Aldo Fabrizi, scomparso ahinoi trent’anni fa all’età di ottantaquattro anni, incarnava la romanità in tutto e per tutto. Se Sordi è stato l’italiano medio, il romano sbruffone e un po’ coatto, quasi una maschera, anche se assolutamente geniale, Fabrizi è stato la romanità migliore: colta, profonda, inarrivabile nella potenza emotiva di alcune interpretazioni. Basti pensare al don Pietro di “Roma città aperta”, con il sangue dell’occupazione nazista ancora fresco sul selciato e la figura di Teresa Gullace, martire della resistenza popolare al nazi-fascismo, che si stagliava solenne sullo sfondo di una capitale in macerie.
Aldo Fabrizi non ha mai recitato: è sempre stato i suoi personaggi, sia al cinema che a teatro. Fenomenale nella tragedia e nella commedia, perfetto nel ruolo di Mastro Titta nel “Rugantino” di Garinei e Giovannini, verace come solo i veri romani sanno essere, un nome su tutti Anna Magnani, inimitabile in ogni parola, in ogni sguardo, in ogni gesto.

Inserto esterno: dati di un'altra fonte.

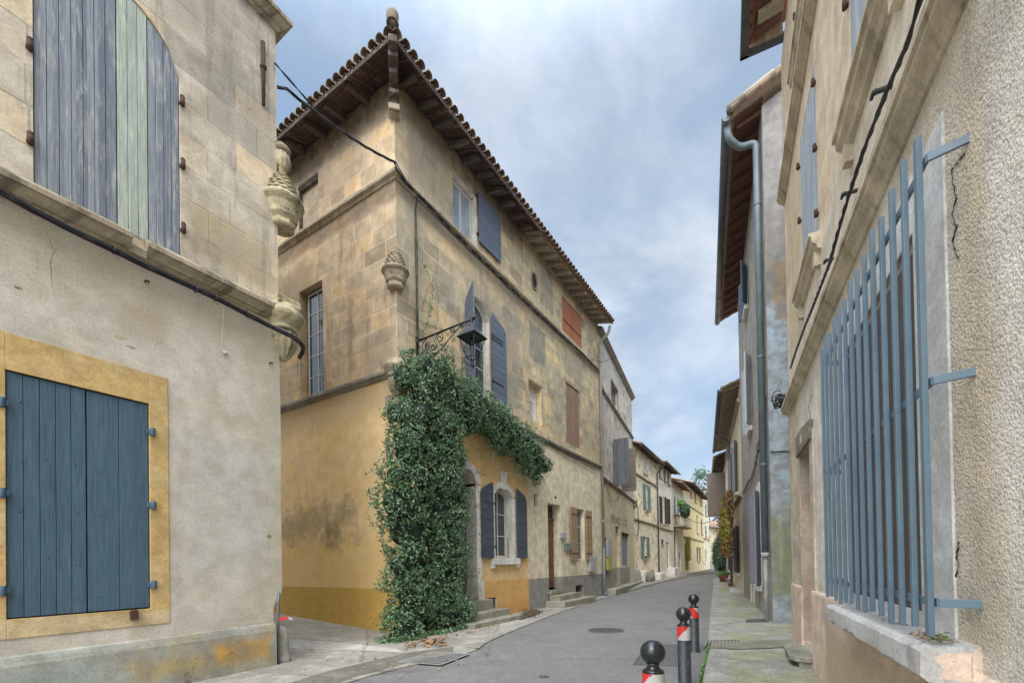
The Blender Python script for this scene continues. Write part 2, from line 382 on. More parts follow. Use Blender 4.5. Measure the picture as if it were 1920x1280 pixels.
def eaves(F,root,x0,x1,ye,ze,sl,mats,sp=.6,rw=.09,rh=.12,hipL=0,boards=True,inn=.1,board_x0=None):
    """soffit boards and rafters under the overhang: one board sheet and separate rafters"""
    c=1/math.sqrt(1+sl*sl)
    if boards:
        b=MB(); k=0; y=ye+.07
        while y<inn:
            w=min(.13,inn-y); z=ze-.035+sl*(y-ye)
            hx0=x0+((y-ye) if hipL else 0)
            b._a([(hx0,y+.006,z),(x1,y+.006,z),(x1,y+w,z+sl*w),(hx0,y+w,z+sl*w),(hx0,y+.006,z+.012),(x1,y+.006,z+.012),(x1,y+w,z+sl*w+.012),(hx0,y+w,z+sl*w+.012)],
              [(0,3,2,1),(4,5,6,7),(0,1,5,4),(1,2,6,5),(2,3,7,6),(3,0,4,7)]); y+=.13
        b.build('soffit',mats[0],root,F)
    n=max(1,round((x1-x0)/sp))
    for i in range(n):
        x=x0+(x1-x0)*(i+.5)/n
        if hipL and x-x0<abs(ye)*.95: continue
        x+=U(-.03,.03); y0=ye+U(.1,.2); q=MB(); y1=inn
        z=lambda y,o: ze-.05+sl*(y-ye)+o
        rr=rh*U(.85,1.1); ww=rw*U(.85,1.15); j=U(-.02,.02)
        q._a([(x-ww/2+j,y0,z(y0,-rr*.55)),(x+ww/2+j,y0,z(y0,-rr*.55)),(x+ww/2,y1,z(y1,-rr)),(x-ww/2,y1,z(y1,-rr)),(x-ww/2+j,y0,z(y0,0)),(x+ww/2+j,y0,z(y0,0)),(x+ww/2,y1,z(y1,0)),(x-ww/2,y1,z(y1,0))],
          [(0,3,2,1),(4,5,6,7),(0,1,5,4),(1,2,6,5),(2,3,7,6),(3,0,4,7)])
        q.build('rafter',mats[1],root,F,bev=.008)
def gutter(F,root,x0,x1,y,z,mat,r=.085,name='gutter',joints=2.0):
    m=MB(); n=8
    vs=[];fs=[]
    for x in (x0,x1):
        for t in (0,.006):
            for i in range(n+1):
                a=PI+PI*i/n; vs.append((x,y+math.cos(a)*(r-t),z+math.sin(a)*(r-t)))
    k=n+1
    for i in range(n): fs+=[(i,i+1,2*k+i+1,2*k+i),(k+i+1,k+i,3*k+i,3*k+i+1),(i+1,i,k+i,k+i+1),(2*k+i,2*k+i+1,3*k+i+1,3*k+i)]
    fs+=[(0,2*k,3*k,k),(n,k+n,3*k+n,2*k+n)]
    m._a(vs,fs,True)
    for x in (x0+.003,x1-.003):   # closed ends
        m._a([(x,y+math.cos(PI+PI*i/n)*r*.97,z+math.sin(PI+PI*i/n)*r*.97) for i in range(n+1)],[tuple(range(n+1))])
    m.tube([(x0,y-r,z),(x1,y-r,z)],.012,6)
    q=x0+joints/2
    while q<x1:
        m.tube([(q,y+math.cos(PI+PI*i/n)*(r+.004),z+math.sin(PI+PI*i/n)*(r+.004)) for i in range(n+1)],.007,4); q+=joints
    return m.build(name,mat,root,F)
def arcpts(p,q,r,n=5):
    return [Vector(p).lerp(Vector(q),k/n) for k in range(n+1)]
def bend(pts,r=.12,n=5):
    """round the corners of a polyline"""
    P=[Vector(p) for p in pts]; out=[P[0]]
    for i in range(1,len(P)-1):
        a=(P[i-1]-P[i]); b=(P[i+1]-P[i]); q=min(r,a.length*.45,b.length*.45)
        s=P[i]+a.normalized()*q; e=P[i]+b.normalized()*q
        for k in range(n+1):
            t=k/n; out.append(s*(1-t)**2+P[i]*2*t*(1-t)+e*t*t)
    out.append(P[-1]); return out
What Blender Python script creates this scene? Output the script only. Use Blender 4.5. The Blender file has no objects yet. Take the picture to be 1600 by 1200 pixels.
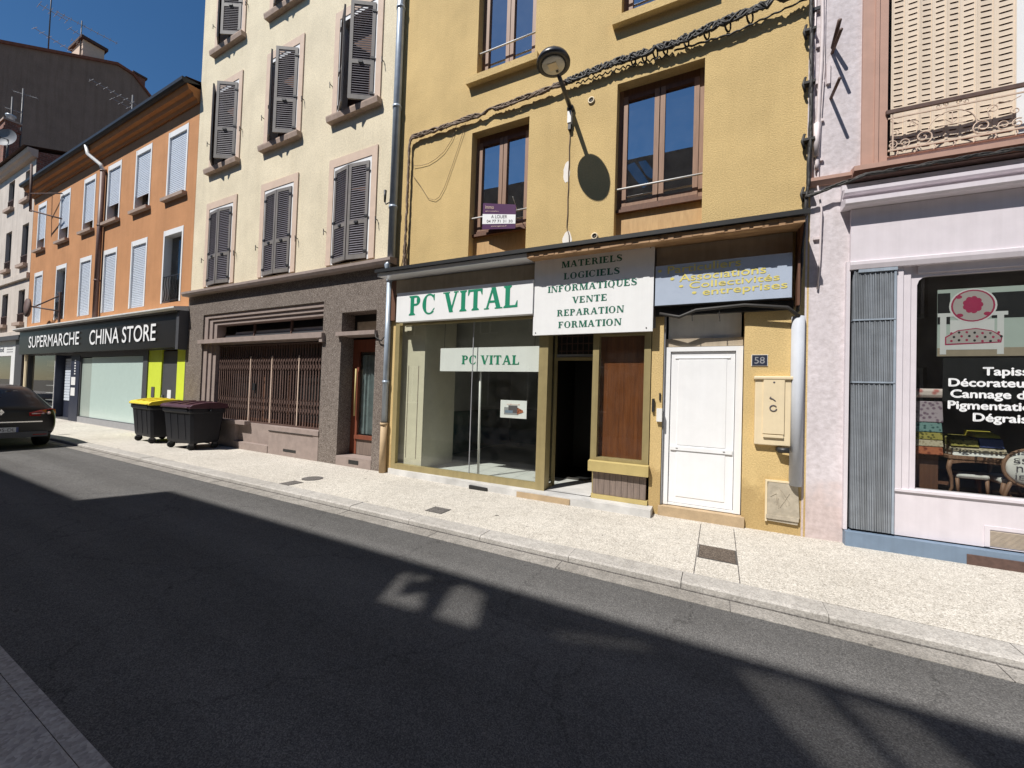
import bpy, bmesh, math, random
from mathutils import Vector, Matrix
random.seed(7)
R = math.radians
S = bpy.context.scene
COL = S.collection

# ------------------------------------------------------------------ camera
CAM_H = 1.6
yaw, pitch, roll = R(27.442), R(1.2434), R(1.873)
fwd = Vector((-math.sin(yaw)*math.cos(pitch), math.cos(yaw)*math.cos(pitch), math.sin(pitch)))
r0 = Vector((math.cos(yaw), math.sin(yaw), 0)); u0 = r0.cross(fwd)
rt = r0*math.cos(roll) + u0*math.sin(roll); up = -r0*math.sin(roll) + u0*math.cos(roll)
cam = bpy.data.cameras.new("camera"); camo = bpy.data.objects.new("camera", cam); COL.objects.link(camo)
mw = Matrix((rt, up, -fwd)).transposed().to_4x4(); mw.translation = Vector((0, 0, CAM_H))
camo.matrix_world = mw
cam.sensor_width = 36; cam.lens = 36*623.46/1600; cam.clip_start = 0.05; cam.clip_end = 2000
S.camera = camo

# ------------------------------------------------------------------ light
SUN = Vector((0.3698, 0.8223, -1.2743)).normalized()      # direction the light travels
elev = math.asin(-SUN.z); az = math.atan2(-SUN.x, -SUN.y)
w = bpy.data.worlds.new("World"); S.world = w; w.use_nodes = True
nt = w.node_tree; nt.nodes.clear()
sky = nt.nodes.new("ShaderNodeTexSky"); sky.sky_type = 'NISHITA'; sky.sun_disc = False
sky.sun_elevation = elev; sky.sun_rotation = az; sky.air_density = 1.0; sky.dust_density = 0.1; sky.ozone_density = 3.5
bg = nt.nodes.new("ShaderNodeBackground"); bg.inputs[1].default_value = 0.07
wo = nt.nodes.new("ShaderNodeOutputWorld")
hs = nt.nodes.new("ShaderNodeHueSaturation"); hs.inputs["Saturation"].default_value = 1.22; nt.links.new(sky.outputs[0], hs.inputs["Color"]); nt.links.new(hs.outputs[0], bg.inputs[0]); nt.links.new(bg.outputs[0], wo.inputs[0])
sl = bpy.data.lights.new("sun", 'SUN'); sl.energy = 5.0; sl.angle = R(0.53); sl.color = (1, 0.965, 0.915)
so = bpy.data.objects.new("sun", sl); COL.objects.link(so)
so.rotation_euler = SUN.to_track_quat('-Z', 'Y').to_euler(); so.location = (-10, -20, 40)
S.view_settings.view_transform = 'Standard'; S.view_settings.look = 'None'
S.view_settings.gamma = 1; S.view_settings.exposure = 0.3
S.render.engine = 'CYCLES'
S.cycles.use_denoising = True; S.cycles.max_bounces = 8; S.cycles.transparent_max_bounces = 16
S.cycles.caustics_reflective = False; S.cycles.caustics_refractive = False
S.cycles.sample_clamp_indirect = 6

# ------------------------------------------------------------------ materials
MATS = {}
def newmat(name):
    m = bpy.data.materials.new(name); m.use_nodes = True
    t = m.node_tree; b = t.nodes["Principled BSDF"]; return m, t, b
def N(t, k, **kw):
    n = t.nodes.new(k)
    for a, v in kw.items(): setattr(n, a, v)
    return n
def ramp(t, fac, stops):
    r = N(t, "ShaderNodeValToRGB"); e = r.color_ramp.elements
    while len(e) < len(stops): e.new(0.5)
    for i, (p, c) in enumerate(stops): e[i].position = p; e[i].color = (*c, 1)
    t.links.new(fac, r.inputs[0]); return r.outputs[0]
def mixc(t, fac, a, b, mode='MIX'):
    n = N(t, "ShaderNodeMix", data_type='RGBA', blend_type=mode)
    for sock, v in ((0, fac), (6, a), (7, b)):
        if isinstance(v, (int, float)): n.inputs[sock].default_value = v
        elif isinstance(v, tuple): n.inputs[sock].default_value = (*v[:3], 1)
        else: t.links.new(v, n.inputs[sock])
    return n.outputs[2]
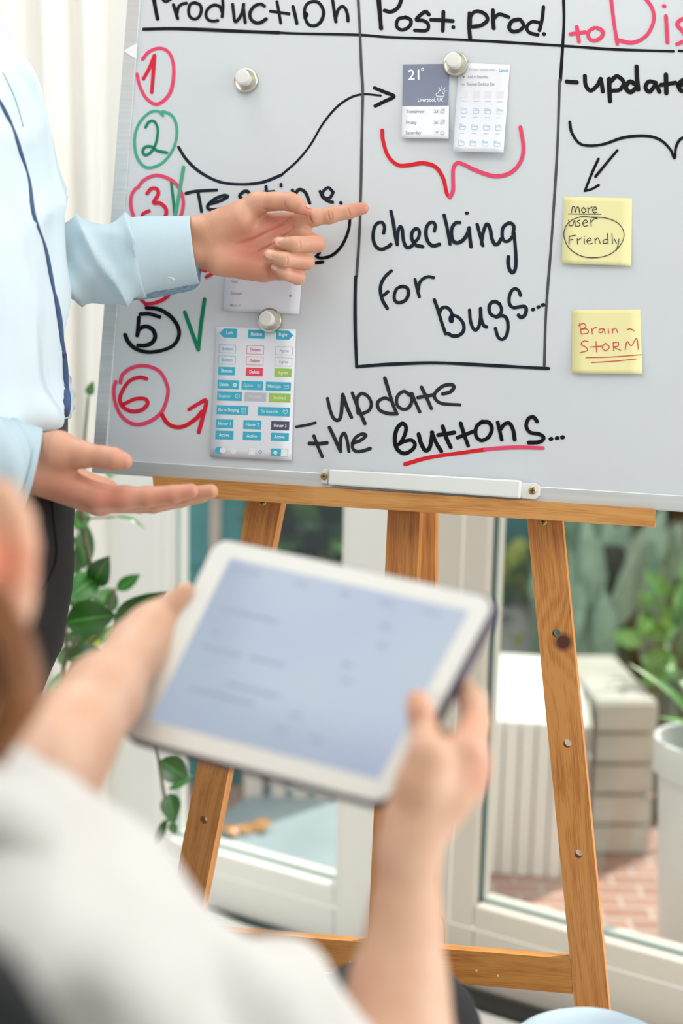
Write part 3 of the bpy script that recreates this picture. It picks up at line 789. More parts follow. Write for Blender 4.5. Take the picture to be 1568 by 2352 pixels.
draw('drawn_bracket', 'pinker right half of the curly bracket', 'B', 'p', 9, [[(475, 925), (490, 890), (490, 800), (505, 767), (530, 767), (600, 800), (680, 825), (750, 815), (800, 770), (820, 700), (806, 597)]])
draw('handwritten_word', 'black heading Post. prod.', 'L', 'k', 8.5, [
    [(58, -20), (66, 60), (76, 140)], [(66, -20), (70, 60), (74, 140)], [(92, 52), (125, 58), (160, 35), (178, -10)],
    [(195, 85), (160, 95), (152, 130), (180, 148), (215, 130), (222, 100), (195, 84)],
    [(312, 72), (295, 58), (268, 75), (250, 98), (285, 102), (308, 120), (300, 150), (242, 150)],
    [(383, 58), (382, 105), (380, 152)], [(322, 98), (380, 100), (430, 104)], [(431, 134), (433, 134)],
    [(512, 65), (510, 125), (515, 190)], [(515, 125), (520, 75), (550, 55), (590, 70), (600, 100), (570, 125), (525, 132)],
    [(628, 50), (628, 95), (632, 140)], [(634, 90), (660, 70), (705, 84)],
    [(755, 95), (722, 105), (708, 135), (725, 155), (760, 150), (780, 125), (765, 98)],
    [(858, 112), (820, 108), (795, 135), (810, 162), (850, 172)], [(878, 35), (872, 90), (858, 150)], [(879, 168), (882, 169)]])
draw('handwritten_word', 'red words to Dis in the third heading', 'B', 'p', 8.5, [
    [(1070, 125), (1076, 160), (1080, 195)], [(1040, 160), (1110, 150)], [(1152, 130), (1126, 148), (1128, 180), (1157, 190), (1187, 172), (1190, 145), (1165, 130)],
    [(1230, -10), (1245, 110), (1260, 205)], [(1255, 185), (1330, 200), (1395, 168), (1430, 100), (1424, 40), (1390, -10)],
    [(1488, 75), (1495, 200)], [(1478, 28), (1482, 29)], [(1600, 85), (1562, 90), (1541, 115), (1570, 150), (1582, 185), (1540, 207)]])
draw('handwritten_word', 'black word update in the third column', 'B', 'k', 10, [
    [(1024, 382), (1070, 386)], [(1108, 357), (1112, 400), (1135, 425), (1165, 402), (1182, 370)], [(1184, 372), (1192, 428)],
    [(1222, 370), (1223, 420), (1226, 475)], [(1226, 385), (1258, 358), (1290, 385), (1272, 420), (1235, 425)],
    [(1345, 395), (1318, 383), (1300, 410), (1322, 432), (1352, 408)], [(1350, 312), (1352, 365), (1358, 420)],
    [(1440, 388), (1408, 382), (1392, 410), (1412, 430), (1440, 400), (1458, 430)], [(1488, 350), (1490, 437)], [(1465, 398), (1532, 388)],
    [(1545, 402), (1580, 392), (1575, 372), (1548, 395), (1560, 425), (1600, 415)]])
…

Fabrizi apparteneva alla Roma popolare, a una società ormai pressoché scomparsa, a un mondo che non esiste più ma, al netto delle sue innumerevoli storture, se confrontato con quello di oggi, continua a sembrarci bellissimo, se non altro perché l’essere umano aveva ancora un senso, una collocazione sociale, il proprio posto nel mosaico globale in cui tutti siamo immersi e dal quale nessuno di noi può sottrarsi. Fabrizi, senza volerla buttare forzatamente in politica, costituiva la negazione dell’assunto thatcheriano secondo cui la società non esiste, essendo l’incarnazione dell’esatto opposto. Nulla sarebbe stato possibile, infatti, nella sua vita senza Roma, senza i suoi riti, il suo cibo, le sue caratteristiche e, naturalmente, la sua parlata tipica, inconfondibile, ironica al solo sentirla. Un grande attore, certo, un istrione che ha saputo portare sullo schermo un modo di essere e un protagonista che ha spaziato, per tutta la carriera, dal comico al drammatico, illuminando la scena con la sua infinita grandezza e il suo stile inconfondibile.
Esordì nel ’42 in “Avanti c’è posto…” di Mario Bonnard e, da quel momento in poi, la sua malinconica leggerezza non ci ha più detto addio né lasciati soli. Già trent’anni, sor Aldo, già trent’anni!